A Catholic pensioner of 91 was attacked in her home during the week amid a number of violent incidents across the North.
Paint bombs and large stones were thrown at the home of Agnes Clarke on the Crumlin Road near the Ardoyne shops in north Belfast.
With the height of the marching season approaching, relatives are increasingly fearful for her safety.
Mrs Clarke, a mother-of-nine, was asleep when her home was targeted.
Her daughter Kathleen was in the front bedroom when the window was pelted but she escaped injury.
The last attack on the house two years ago prompted the family to move Mrs Clarke to the back of the property because they feared that she could be killed or seriously hurt.
Her grown-up children now take turns to stay every night.
“I am years and years struggling here,” Mrs Clarke said.
“This happened on a regular basis but it hasn’t been done in a few years. I don’t know what to do.
“It frightened me, all the rattles and all.
“I was worried about my daughter. She got the worst of it. She is very lucky she wasn’t hurt.
“They shouldn’t be doing it, especially on people not able to move.
“What can I do? I can’t chase them away.”
Medanwhile, a Catholic man has claimed he is unable to return to his Ballymena home after he was chased by a pair of machete-wielding loyalists.
Ciaran Magill has said he was forced to flee the County Antrim town last Sunday after being chased through the town’s Dunvale estate by two loyalists carrying machetes.
The 19-year-old said he had been targeted because he was a Catholic and had been wearing a Celtic soccer jersey when the incident took place.
“Everybody is very mindful of what happened to Michael McIlveen.
“Every Catholic, nationalist and republican is keeping their heads down in Ballymena because they are scared of what the loyalists will do next.
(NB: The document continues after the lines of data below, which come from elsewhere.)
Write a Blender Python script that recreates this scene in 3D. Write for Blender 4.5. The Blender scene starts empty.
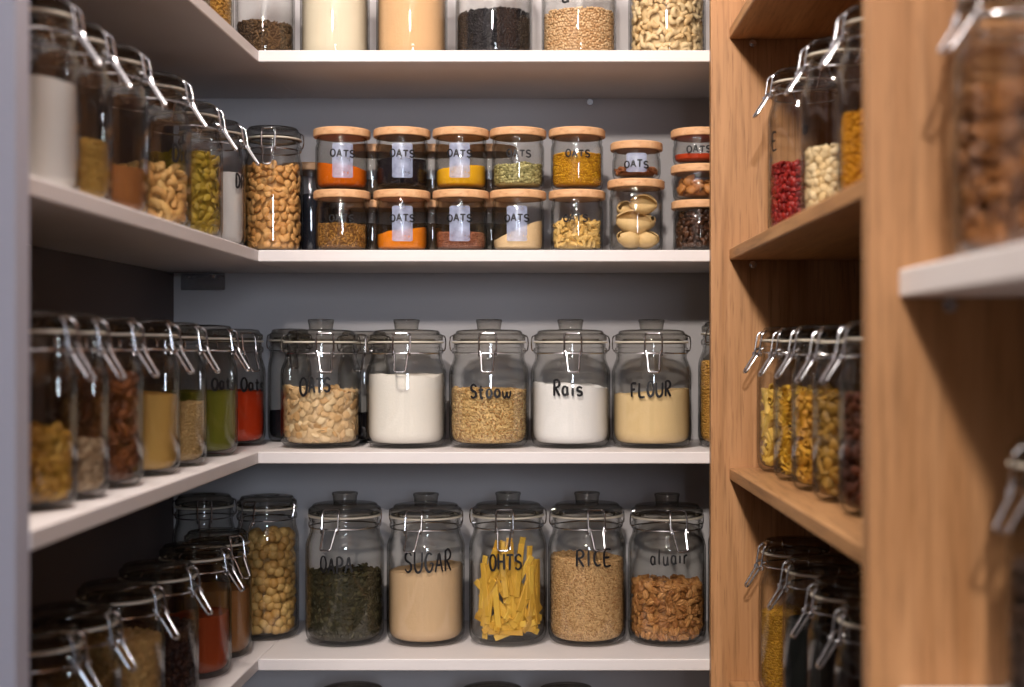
import bpy, math, random
import numpy as np
from mathutils import Matrix, Vector, Euler

random.seed(7)
RNG = np.random.default_rng(11)
PI = math.pi
SC = bpy.context.scene
COL = SC.collection

# ------------------------------------------------------------------ camera figures
F = 1391.0            # focal length in pixels of the 1024x687 frame
CX, CY = 585.0, 352.0  # vanishing point of the shelves
EYE = 1.35            # camera height above the floor


def wx(px, d):
    return (px - CX) * d / F


def lin(c):
    return tuple(((v / 255) / 12.92 if v / 255 <= 0.04045 else ((v / 255 + 0.055) / 1.055) ** 2.4) for v in c)


# ------------------------------------------------------------------ materials
def new_mat(name):
    m = bpy.data.materials.new(name)
    m.use_nodes = True
    nt = m.node_tree
    nt.nodes.clear()
    out = nt.nodes.new('ShaderNodeOutputMaterial')
    return m, nt, out


def N(nt, t, **kw):
    n = nt.nodes.new(t)
    for k, v in kw.items():
        if k in n.inputs:
            n.inputs[k].default_value = v
        else:
            setattr(n, k, v)
    return n


def rgba(c):
    return (*c, 1.0)


def glass_mat(name, tint, edge, power=3.0, rough=0.02, refl=0.96):
    m, nt, out = new_mat(name)
    L = nt.links.new
    lw = N(nt, 'ShaderNodeLayerWeight', Blend=0.5)
    p5 = N(nt, 'ShaderNodeMath', operation='POWER'); p5.inputs[1].default_value = 5.0
    L(lw.outputs['Facing'], p5.inputs[0])
    ma = N(nt, 'ShaderNodeMath', operation='MULTIPLY_ADD'); ma.inputs[1].default_value = refl * 0.8; ma.inputs[2].default_value = 0.04
    L(p5.outputs[0], ma.inputs[0])
    p3 = N(nt, 'ShaderNodeMath', operation='POWER'); p3.inputs[1].default_value = power
    L(lw.outputs['Facing'], p3.inputs[0])
    mx = N(nt, 'ShaderNodeMix', data_type='RGBA')
    L(p3.outputs[0], mx.inputs['Factor'])
    mx.inputs[6].default_value = rgba(tint); mx.inputs[7].default_value = rgba(edge)
    tr = N(nt, 'ShaderNodeBsdfTransparent'); L(mx.outputs[2], tr.inputs['Color'])
    gl = N(nt, 'ShaderNodeBsdfGlossy', Roughness=rough)
    ms = N(nt, 'ShaderNodeMixShader')
    L(ma.outputs[0], ms.inputs[0]); L(tr.outputs[0], ms.inputs[1]); L(gl.outputs[0], ms.inputs[2])
    L(ms.outputs[0], out.inputs['Surface'])
    return m


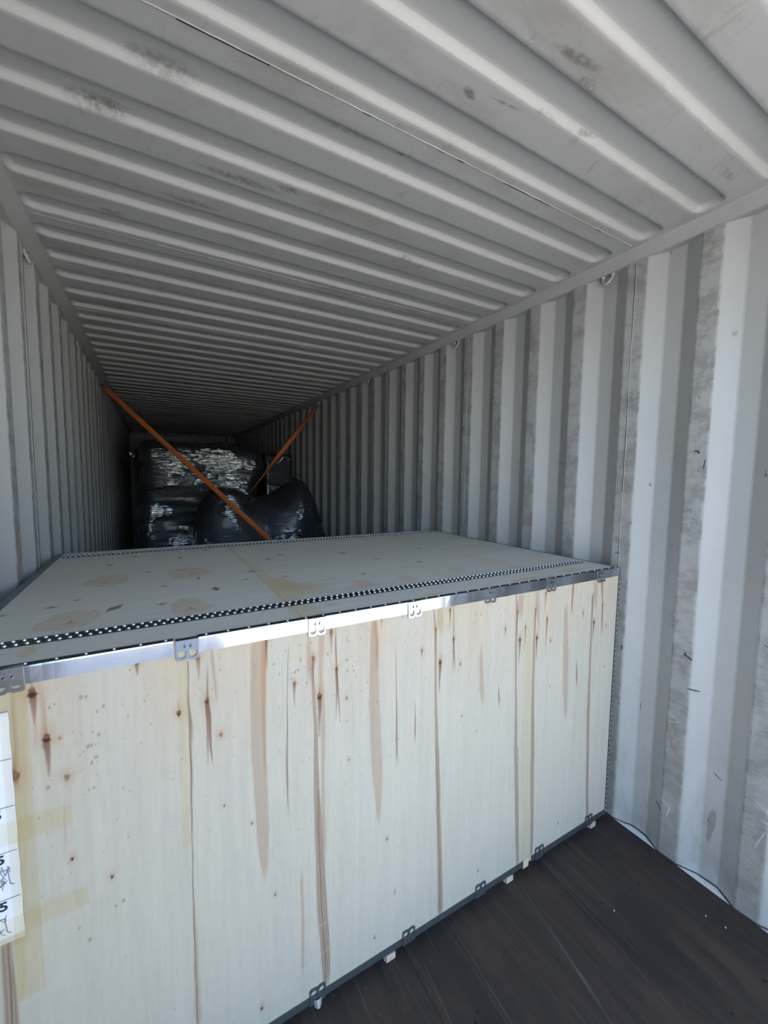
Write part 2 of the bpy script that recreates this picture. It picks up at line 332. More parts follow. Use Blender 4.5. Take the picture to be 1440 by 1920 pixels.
STREAKS=[
('tan',[(0.66, 0.7, 1.214), (0.655, 0.695, 1.062), (0.655, 0.694, 0.88), (0.663, 0.699, 0.754), (0.667, 0.701, 0.657), (0.673, 0.697, 0.577), (0.683, 0.692, 0.512)]),
('orange',[(0.686, 0.701, 1.206), (0.682, 0.697, 1.118), (0.685, 0.695, 0.998), (0.688, 0.694, 0.828)]),
('tan',[(1.018, 1.035, 1.21), (1.013, 1.041, 1.142), (1.011, 1.042, 1.039), (1.014, 1.052, 0.899), (1.021, 1.06, 0.736), (1.032, 1.061, 0.643), (1.047, 1.057, 0.522)]),
('orange',[(1.024, 1.035, 1.213), (1.03, 1.041, 1.14), (1.033, 1.044, 1.054)]),
('dark',[(0.759, 0.761, 1.17), (0.753, 0.755, 1.041), (0.749, 0.755, 0.822), (0.751, 0.756, 0.757), (0.754, 0.755, 0.675)]),
('dark',[(1.106, 1.108, 1.092), (1.108, 1.111, 0.948), (1.11, 1.117, 0.803), (1.112, 1.118, 0.747), (1.117, 1.119, 0.7)]),
('dark',[(1.182, 1.183, 0.911), (1.182, 1.188, 0.818), (1.185, 1.188, 0.752)]),
('tan',[(1.467, 1.477, 1.027), (1.465, 1.483, 0.956), (1.468, 1.492, 0.873), (1.482, 1.49, 0.806)]),
('dark',[(1.562, 1.565, 0.863), (1.565, 1.573, 0.809), (1.57, 1.572, 0.77)]),
('tan',[(1.264, 1.294, 1.224), (1.269, 1.296, 1.149), (1.283, 1.297, 1.111)]),
('brown',[(1.249, 1.256, 1.21), (1.26, 1.267, 1.128), (1.261, 1.27, 0.946), (1.269, 1.282, 0.771), (1.275, 1.294, 0.611), (1.288, 1.307, 0.385), (1.301, 1.324, 0.085), (1.31, 1.322, 0.037)]),
('brown',[(0.822, 0.831, 1.117), (0.826, 0.834, 1.037), (0.831, 0.841, 0.923), (0.831, 0.847, 0.774), (0.833, 0.857, 0.586), (0.841, 0.874, 0.336), (0.855, 0.883, 0.149), (0.86, 0.881, 0.056)]),
('tan',[(0.846, 0.864, 1.199), (0.847, 0.86, 1.079), (0.851, 0.867, 0.948), (0.854, 0.864, 0.767), (0.857, 0.87, 0.508)]),
('tan',[(1.654, 1.683, 1.21), (1.649, 1.681, 1.147), (1.663, 1.683, 1.105)]),
('brown',[(1.636, 1.642, 1.219), (1.641, 1.651, 1.129), (1.652, 1.662, 0.851), (1.665, 1.682, 0.559), (1.678, 1.696, 0.349), (1.704, 1.72, 0.038)]),
('yellow',[(1.689, 1.743, 1.208), (1.695, 1.75, 1.053), (1.698, 1.754, 0.79), (1.706, 1.76, 0.539), (1.712, 1.773, 0.328), (1.724, 1.793, 0.006)]),
('tan',[(1.743, 1.773, 1.212), (1.757, 1.775, 1.132), (1.769, 1.781, 1.044)]),
('brown',[(1.747, 1.757, 1.135), (1.746, 1.756, 1.004), (1.751, 1.765, 0.781), (1.76, 1.782, 0.526), (1.773, 1.793, 0.311), (1.786, 1.803, 0.037)]),
('tan',[(1.927, 1.951, 1.107), (1.934, 1.969, 0.919), (1.951, 1.98, 0.727), (1.968, 1.982, 0.604)]),
('dark',[(2.025, 2.029, 0.857), (2.029, 2.04, 0.787), (2.037, 2.041, 0.732)]),
('brown',[(2.111, 2.123, 1.128), (2.116, 2.128, 0.983), (2.118, 2.134, 0.785), (2.124, 2.144, 0.583), (2.136, 2.154, 0.401), (2.159, 2.178, 0.061)]),
('tan',[(2.115, 2.146, 1.211), (2.127, 2.154, 1.077)]),
('brown',[(2.179, 2.191, 1.18), (2.187, 2.195, 1.094), (2.202, 2.208, 0.944)]),
('brown',[(1.971, 1.981, 1.204), (1.974, 1.984, 1.078)]),
('brown',[(0.504, 0.507, 1.106), (0.506, 0.515, 1.021), (0.506, 0.512, 0.965), (0.507, 0.51, 0.867), (0.506, 0.508, 0.736)]),
('tan',[(0.504, 0.507, 0.545), (0.502, 0.512, 0.392), (0.501, 0.515, 0.251), (0.5, 0.516, 0.179)]),
('brown',[(0.136, 0.152, 0.649), (0.134, 0.155, 0.567), (0.132, 0.156, 0.445), (0.131, 0.154, 0.4)]),
('dark',[(0.55, 0.552, 1.163), (0.547, 0.553, 1.08), (0.551, 0.558, 1.036), (0.553, 0.559, 0.95), (0.559, 0.56, 0.891)]),
('tan',[(0.561, 0.567, 1.21), (0.563, 0.571, 1.146), (0.569, 0.574, 1.06)]),
('dark',[(0.897, 0.902, 1.183), (0.9, 0.905, 1.085), (0.903, 0.909, 1.018), (0.911, 0.913, 0.909)]),
('dark',[(1.333, 1.34, 1.196), (1.34, 1.344, 1.083), (1.348, 1.352, 0.964)]),
('tan',[(0.225, 0.232, 1.165), (0.225, 0.232, 1.076), (0.228, 0.234, 1.045), (0.229, 0.232, 0.986)]),
('tan',[(0.21, 0.214, 1.175), (0.212, 0.215, 1.123), (0.211, 0.214, 1.063)]),
('yellow',[(0.483, 0.507, 1.21), (0.484, 0.507, 1.108), (0.482, 0.507, 0.899), (0.482, 0.505, 0.743), (0.485, 0.504, 0.698)]),
('yellow',[(0.179, 0.203, 1.222), (0.175, 0.198, 1.071), (0.172, 0.19, 0.882), (0.171, 0.181, 0.712), (0.153, 0.177, 0.629), (0.155, 0.168, 0.49)]),
('tan',[(0.179, 0.186, 1.2), (0.174, 0.183, 1.003), (0.177, 0.182, 0.979)]),
('yellow2',[(0.765, 0.791, 1.212), (0.765, 0.788, 1.128)]),
('yellow2',[(1.267, 1.383, 1.208), (1.274, 1.362, 1.124)]),
('tan',[(0.255, 0.257, 0.925), (0.248, 0.253, 0.8)]),
('tan',[(0.811, 0.822, 1.19), (0.811, 0.823, 1.056)]),
('tan',[(0.789, 0.797, 0.474), (0.791, 0.801, 0.265), (0.792, 0.799, 0.142)]),
]
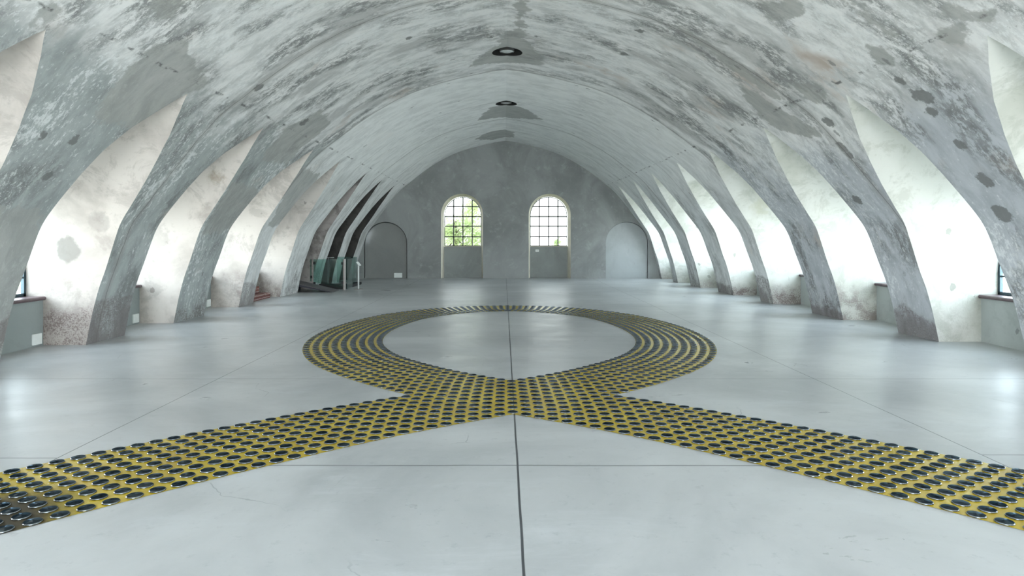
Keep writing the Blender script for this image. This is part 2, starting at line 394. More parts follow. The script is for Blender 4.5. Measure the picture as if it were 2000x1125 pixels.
# ------------------------------------------------------------------ vault geometry (eye-height units)
PH = [0,.3,.56,.68,1.13,1.19,1.63,1.76,2.18,2.33,2.65,2.835,3.05,3.15,3.28,3.36,3.405]
PP = [1,.985,.968,.955,.915,.902,.815,.79,.70,.648,.54,.468,.365,.30,.18,.09,0]
XC = .04; Z0, Z1 = -3.3, 16.08; HA = 2.22
def interp(x, xs, ys):
    if x <= xs[0]: return ys[0]
    for i in range(1, len(xs)):
        if x <= xs[i]:
            t = (x-xs[i-1])/(xs[i]-xs[i-1]); return ys[i-1]+t*(ys[i]-ys[i-1])
    return ys[-1]
# smooth the measured profile with a running mean so the vault has no facets
_H = [3.405*i/240 for i in range(241)]
_P = [interp(h, PH, PP) for h in _H]
for _ in range(60):
    q = _P[:]
    for i in range(1, 238): q[i] = (_P[i-1]+2*_P[i]+_P[i+1])/4
    _P = q
def prof(h): return interp(h, _H, _P)
_S = [0.0]
for i in range(1, 241):
    _S.append(_S[-1]+math.hypot(_H[i]-_H[i-1], 3.95*(_P[i]-_P[i-1])))
SL = _S[-1]
def arc(h): return SL-interp(h, _H, _S)          # distance down from the crown
def foot(side, z):
    if side > 0: return (interp(z, [-5, 5, 16], [4.24, 4.24, 3.86]))-XC
    return interp(z, [-5, 5, 16], [3.93, 3.93, 3.70])+XC
def vx(side, z, h): return XC+side*foot(side, z)*prof(h)
BAYS = {
    1: [(-2.75,-1.68,-2.5), (-1.15,-.08,-.9), (.45,1.52,.72), (2.05,3.12,2.32), (3.65,4.72,3.92), (5.25,6.27,5.52), (6.88,7.93,7.18), (8.67,9.82,8.98),
        (10.27,11.38,10.49), (12.1,13.09,12.15), (13.7,14.6,13.7), (14.95,15.9,15.2)],
    -1: [(-2.95,-1.88,-2.6), (-1.35,-.28,-1.0), (.25,1.32,.62), (1.85,2.92,2.22), (3.40,4.45,3.80), (5.06,6.08,5.49), (6.68,7.63,7.17), (8.36,9.41,8.96),
         (9.92,11.05,10.33), (11.93,12.70,12.2), (13.3,14.1,13.65), (14.7,15.5,15.1)],
}
GN = ([0,.60,.68,.76,.85,.93,1], [0,0,.03,.12,.36,.72,1])
GF = ([0,.30,.47,.58,.68,.77,.86,.95,1], [0,0,.05,.14,.25,.38,.55,.80,1])
def zn(b, h): return b[0]+(b[2]-b[0])*interp(h/HA, *GN)
def zf(b, h): return b[1]+(b[2]-b[1])*interp(h/HA, *GF)
WIN = .53; LOW = .39                       # window plane and apron plane beyond the springing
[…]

I used to live in Ballymena but left because of attacks.
“I returned a couple of weeks ago and now this has happened.
“Now I have to leave again because of loyalists and the police. The PSNI are that sectarian and bigoted, they will try to do me and not those who chased me.
“I’m waiting for the police to come for me. I’m a Catholic. It’s me they’re going to come after, not the loyalists,” said Mr Magill.
Ballymena Sinn Féin councillor Monica Digney said: “In the wake of Michael McIlveen’s death, it is clear nothing has changed and that loyalists feel they can go into nationalist areas with machetes and baseball bats and attack young Catholics.
“Questions have to be asked why the police are nowhere to be seen when these incidents happen.”
* Republican hardliners carried out a string of bomb hoaxes which brought parts of Belfast to a standstill on Friday afternoon.
There were traffic jams in south and central Belfast following a number of telephone warnings. British Army units tackled a hoax device on Clifton Street in the city centre, while other searches found nothing.
It was suggested the hoaxes may have been a response to the Court of Appeal ruling backing the decision to appoint members of the Orange Order to the Parades Commission.
* In a sectarian attack at Antrim, a 26-year-old man and a 17-year-old boy were stabbed while hosting a barbecue at the weekend.
* The PSNI clashed with a crowd in Maghera, County Derry. An Orange Hall at nearby Killygullib was petrol bombed following the incident, the details of which remains unclear.